Imam Prakoso, peneliti senior Indonesia Ocean Justice Initiative (IOJI) mengatakan, kendati pun lokasi penangkapan berbeda dengan laporan nelayan, sangat mungkin kapal lari ke perbatasan Malaysia hingga baru berhasil ditangkap di perairan itu. “Memang beda, tapi bisa jadi kapal-kapal itu dikejar hingga ke perbatasan Malaysia,” katanya.
Dia tambahkan, kapal patroli aparat Indonesia harus lebih masif dan punya strategi jitu untuk menekan illegal fishing di Natuna.

Pintu masuk
Ada dua jalur yang selama ini jadi pintu masuk illegal fishing asal Vietnam. Pertama, direct acces melalui melalui perairan Vietnam, dari arah utara. Kedua, melalui perbatasan Malaysia dari barat.
Selama ini, penangkapan banyak melalui jalur masuk dari Malaysia karena jarak lebih dekat dengan pangkalan di Batam. Hingga kapal patroli mudah melakukan pengejaran.
“Daripada mengejar kapal-kapal Vietnam yang melalui jalur keluar masuk ke arah utara, dengan jarak lebih jauh dan harus berhadapan dengan kapal-kapal pengawas perikanan Vietnam yang sering rentan menimbulkan konflik,” katanya.
Dia menyarankan, KKP masif berpatroli pada momen-momen potensial illegal fishing, yakni, pada April dan Mei. Itupun, katanya, perlu melibatkan berbagai unsur, seperti TNI dan Bakamla. “Tangkap paling tidak 10-20 kapal ikan Vietnam, pasti bisa. Asalkan masing-masing intansi menghilangkan ego sektoralnya.”

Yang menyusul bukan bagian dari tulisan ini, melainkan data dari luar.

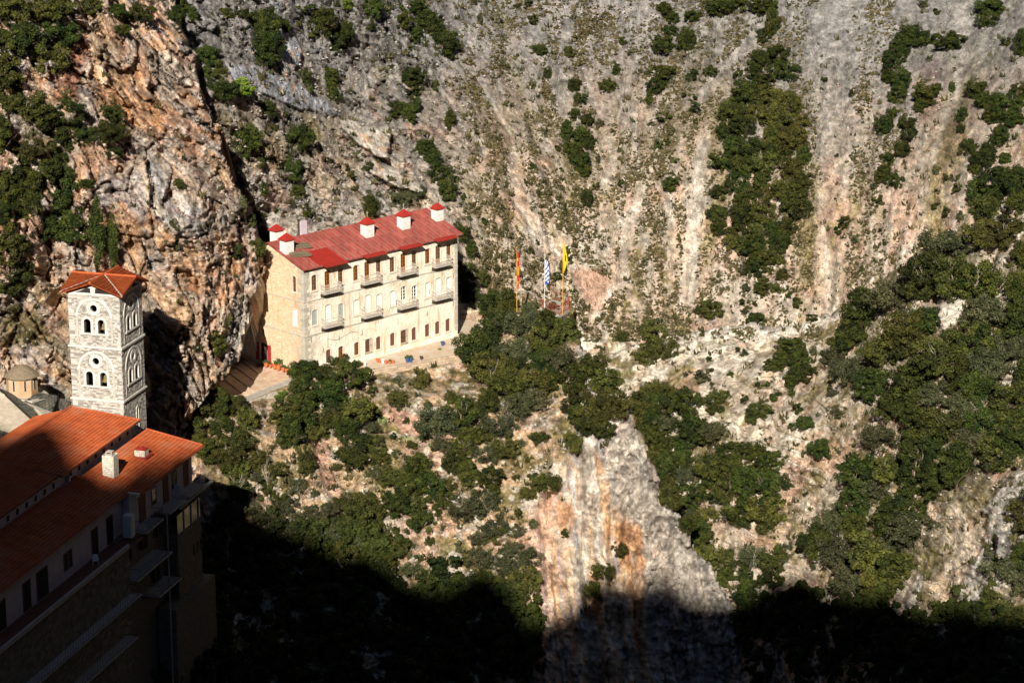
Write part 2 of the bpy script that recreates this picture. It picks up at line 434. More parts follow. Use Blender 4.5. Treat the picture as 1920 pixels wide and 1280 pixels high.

Sakti Wahyu Trenggono, Menteri Kelautan dan Perikanan, memastikan, kendati alami efisiensi anggaran, pengawasan tidak akan kendor. Hal ini mereka lakukan dengan memperkuat kerja sama antar aparat penegak hukum di laut, pemanfaatan teknologi, serta meningkatkan peran serta masyarakat.